“Attention please: the Ann Arbor News is closing.” Sales rep Vikki Enos, first with the buzz as usual, announced the news over the Observer intercom at 9:55 Monday morning. I discarded the email message I’d been about to forward from restaurant reviewer Bix Engels–the first of a dozen that delivered the incredible news over the next few hours. In between came calls from worried advertisers who’d mistakenly heard that it was the Observer, not the News, that was closing. (Some wanted to express their sympathy, only to embarrassedly withdraw it.)

As the word rippled around the country, I heard from Observer founder Don Hunt in Traverse City, ex Guides editor Erick Trickey in Cleveland, former News reporter Mark Peyko in Youngstown, and even my sister in Chicago. But the strangest call came that evening, when profiles editor Eve Silberman, working late, answered the Observer phone–only to be asked if she’d like to take advantage of a “terrific offer” on a three-day-a-week (Friday, Saturday, Sunday) subscription to the News. The price was right–just $1.25 a week. “But the News is closing!” Silberman exclaimed. “Why would I subscribe to a paper that’s closing?” Defensively, the caller replied that there would be a new paper in a different format–though she admitted, “We’re as nervous as all get out” about the future.

As it turns out, at least one subscriber had been prescient. Former city attorney Bruce Laidlaw used to pay for his News a year in advance, but lately signed up for just six months. He says “rumors” about the paper’s possible demise made him nervous about committing longer term.

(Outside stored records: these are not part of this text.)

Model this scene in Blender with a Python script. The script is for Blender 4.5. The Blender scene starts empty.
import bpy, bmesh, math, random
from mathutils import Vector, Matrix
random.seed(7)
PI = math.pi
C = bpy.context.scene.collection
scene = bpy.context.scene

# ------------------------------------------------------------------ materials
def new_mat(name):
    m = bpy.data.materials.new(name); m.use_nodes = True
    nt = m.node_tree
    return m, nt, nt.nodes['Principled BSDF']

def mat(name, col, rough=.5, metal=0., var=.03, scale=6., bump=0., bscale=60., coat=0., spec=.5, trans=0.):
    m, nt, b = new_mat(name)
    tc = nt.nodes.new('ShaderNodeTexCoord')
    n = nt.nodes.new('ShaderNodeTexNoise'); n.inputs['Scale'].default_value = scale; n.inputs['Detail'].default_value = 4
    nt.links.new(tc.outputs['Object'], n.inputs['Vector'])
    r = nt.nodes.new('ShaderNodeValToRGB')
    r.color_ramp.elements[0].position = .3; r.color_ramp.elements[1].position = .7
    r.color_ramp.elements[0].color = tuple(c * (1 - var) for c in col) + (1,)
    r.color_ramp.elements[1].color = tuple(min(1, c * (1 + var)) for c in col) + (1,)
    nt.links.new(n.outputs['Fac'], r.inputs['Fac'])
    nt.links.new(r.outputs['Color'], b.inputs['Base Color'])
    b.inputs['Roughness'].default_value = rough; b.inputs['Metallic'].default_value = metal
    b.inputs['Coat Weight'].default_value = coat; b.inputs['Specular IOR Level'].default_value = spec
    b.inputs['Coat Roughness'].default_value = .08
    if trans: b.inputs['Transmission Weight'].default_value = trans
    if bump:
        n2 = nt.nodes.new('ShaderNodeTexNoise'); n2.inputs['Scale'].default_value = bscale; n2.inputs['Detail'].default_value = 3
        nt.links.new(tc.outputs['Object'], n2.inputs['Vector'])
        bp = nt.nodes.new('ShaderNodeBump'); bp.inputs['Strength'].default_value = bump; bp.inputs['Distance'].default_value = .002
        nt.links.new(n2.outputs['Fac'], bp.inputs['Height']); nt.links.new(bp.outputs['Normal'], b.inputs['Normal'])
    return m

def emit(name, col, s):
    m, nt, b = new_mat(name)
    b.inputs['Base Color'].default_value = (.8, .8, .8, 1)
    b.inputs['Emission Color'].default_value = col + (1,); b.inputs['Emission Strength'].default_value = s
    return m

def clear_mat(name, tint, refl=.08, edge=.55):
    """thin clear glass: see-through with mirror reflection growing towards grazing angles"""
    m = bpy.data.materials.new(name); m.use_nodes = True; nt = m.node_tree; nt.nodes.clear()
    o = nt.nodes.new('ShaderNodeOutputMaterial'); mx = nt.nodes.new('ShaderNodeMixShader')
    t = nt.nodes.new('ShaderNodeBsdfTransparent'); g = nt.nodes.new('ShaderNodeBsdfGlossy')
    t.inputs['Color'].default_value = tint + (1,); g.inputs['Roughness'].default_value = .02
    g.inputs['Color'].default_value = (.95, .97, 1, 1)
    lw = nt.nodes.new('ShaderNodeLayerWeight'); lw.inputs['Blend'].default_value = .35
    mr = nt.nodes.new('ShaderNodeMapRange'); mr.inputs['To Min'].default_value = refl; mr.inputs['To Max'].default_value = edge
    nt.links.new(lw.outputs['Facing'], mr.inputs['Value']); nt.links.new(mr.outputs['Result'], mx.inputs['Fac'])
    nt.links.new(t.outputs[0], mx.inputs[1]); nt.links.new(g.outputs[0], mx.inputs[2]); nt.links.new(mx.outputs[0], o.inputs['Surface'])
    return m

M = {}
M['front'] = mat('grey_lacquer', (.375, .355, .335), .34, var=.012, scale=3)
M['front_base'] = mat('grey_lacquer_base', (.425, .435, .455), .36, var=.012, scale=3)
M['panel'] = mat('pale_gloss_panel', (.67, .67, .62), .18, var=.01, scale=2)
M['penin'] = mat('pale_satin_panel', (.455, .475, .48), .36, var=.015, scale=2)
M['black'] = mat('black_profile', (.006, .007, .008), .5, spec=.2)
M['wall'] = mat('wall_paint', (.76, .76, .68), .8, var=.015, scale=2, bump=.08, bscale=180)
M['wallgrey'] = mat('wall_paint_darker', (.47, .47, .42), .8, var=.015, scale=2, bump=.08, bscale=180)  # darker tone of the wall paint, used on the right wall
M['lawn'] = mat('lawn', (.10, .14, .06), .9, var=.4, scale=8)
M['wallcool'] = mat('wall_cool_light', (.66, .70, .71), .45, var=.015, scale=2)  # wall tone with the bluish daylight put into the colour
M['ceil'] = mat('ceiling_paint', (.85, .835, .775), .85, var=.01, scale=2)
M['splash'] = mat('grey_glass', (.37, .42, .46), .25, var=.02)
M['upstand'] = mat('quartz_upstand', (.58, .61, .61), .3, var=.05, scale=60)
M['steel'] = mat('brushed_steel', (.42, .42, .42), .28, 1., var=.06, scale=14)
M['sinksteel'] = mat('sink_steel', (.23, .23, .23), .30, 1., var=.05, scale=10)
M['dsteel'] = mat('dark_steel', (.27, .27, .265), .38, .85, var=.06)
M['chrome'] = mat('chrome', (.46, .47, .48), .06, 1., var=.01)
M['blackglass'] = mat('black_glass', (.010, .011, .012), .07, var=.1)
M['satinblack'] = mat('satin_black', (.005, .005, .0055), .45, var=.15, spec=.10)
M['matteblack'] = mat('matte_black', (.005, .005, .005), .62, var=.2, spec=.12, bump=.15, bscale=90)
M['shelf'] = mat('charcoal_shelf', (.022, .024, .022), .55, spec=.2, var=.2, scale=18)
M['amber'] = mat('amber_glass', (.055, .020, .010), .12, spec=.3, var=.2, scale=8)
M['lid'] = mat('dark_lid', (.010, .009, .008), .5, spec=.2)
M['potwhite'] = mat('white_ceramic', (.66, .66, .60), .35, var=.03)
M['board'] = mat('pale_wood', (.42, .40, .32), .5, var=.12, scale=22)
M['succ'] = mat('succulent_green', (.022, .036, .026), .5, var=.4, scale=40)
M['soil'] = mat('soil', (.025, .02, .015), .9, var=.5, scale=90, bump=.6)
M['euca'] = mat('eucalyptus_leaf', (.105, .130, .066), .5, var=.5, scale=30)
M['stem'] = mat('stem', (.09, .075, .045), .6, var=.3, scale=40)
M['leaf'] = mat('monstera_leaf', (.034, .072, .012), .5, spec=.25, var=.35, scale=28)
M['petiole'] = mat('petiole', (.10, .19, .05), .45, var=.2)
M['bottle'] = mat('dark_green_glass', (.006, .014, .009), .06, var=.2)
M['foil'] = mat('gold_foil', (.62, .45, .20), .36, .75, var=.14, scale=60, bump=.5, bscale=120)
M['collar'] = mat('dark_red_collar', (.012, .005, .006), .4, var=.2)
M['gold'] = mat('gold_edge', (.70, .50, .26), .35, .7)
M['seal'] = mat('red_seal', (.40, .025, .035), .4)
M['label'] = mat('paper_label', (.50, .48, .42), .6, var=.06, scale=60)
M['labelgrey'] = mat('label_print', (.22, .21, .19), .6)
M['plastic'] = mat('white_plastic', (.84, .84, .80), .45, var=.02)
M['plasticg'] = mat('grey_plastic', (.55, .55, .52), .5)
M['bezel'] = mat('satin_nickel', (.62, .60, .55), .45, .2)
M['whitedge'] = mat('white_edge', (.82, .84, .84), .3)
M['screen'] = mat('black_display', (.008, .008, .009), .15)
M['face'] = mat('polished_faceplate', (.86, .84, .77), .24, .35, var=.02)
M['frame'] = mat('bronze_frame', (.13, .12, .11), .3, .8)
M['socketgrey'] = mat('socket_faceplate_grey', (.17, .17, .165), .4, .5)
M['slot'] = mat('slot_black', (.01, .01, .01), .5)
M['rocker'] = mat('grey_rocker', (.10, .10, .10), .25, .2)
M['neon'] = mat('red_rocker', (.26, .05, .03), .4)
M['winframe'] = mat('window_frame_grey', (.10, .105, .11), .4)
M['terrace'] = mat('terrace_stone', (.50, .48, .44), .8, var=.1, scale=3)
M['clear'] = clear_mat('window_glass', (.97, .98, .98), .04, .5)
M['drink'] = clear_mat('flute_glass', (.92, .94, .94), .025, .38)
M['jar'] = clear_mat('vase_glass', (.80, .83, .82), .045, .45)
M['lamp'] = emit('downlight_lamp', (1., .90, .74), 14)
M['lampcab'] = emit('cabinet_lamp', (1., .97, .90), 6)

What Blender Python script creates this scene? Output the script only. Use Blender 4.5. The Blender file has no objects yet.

An hour ago, I called the News to ask what will happen to my own home subscription. I sat through a canned spiel about how they’d be contacting subscribers in the next few weeks, waited on hold for a few minutes, and was rewarded by reaching a terrific customer service rep.

“It’s very simple, sir,” Bob promised. “It’ll get cancelled and if you’ve got any money coming you’ll get it back.” But, he added, “I’ve had six people so far today–that’s not a lot but it’s six people–that are going to just roll [the balance on their News subs] into the Thursday and Sunday” paper that will replace it. What will it cost? “I have no information on that–this all just came down yesterday,” he pointed out. “If you like I can take your information and put you on that list.”

He took my phone number and looked up my subscription. “You’re paid though August 8, and you’re on easy pay, so you’re not going to be charged again,” he promised. “Your last payment was $162.” Publishing only twice a week, the new paper “would have to be less,” he ventured. “I would think a lot less.”

I told him to put me down for it. “I’ve printed your screen, and I or somebody will be in touch with you,” he promised. “I’ll be here right to the end.”

I said I was sorry about his job. “I’ve only got three more years left before I would have been retiring,” he replied–then added briskly, “We’ll see what’s out there.”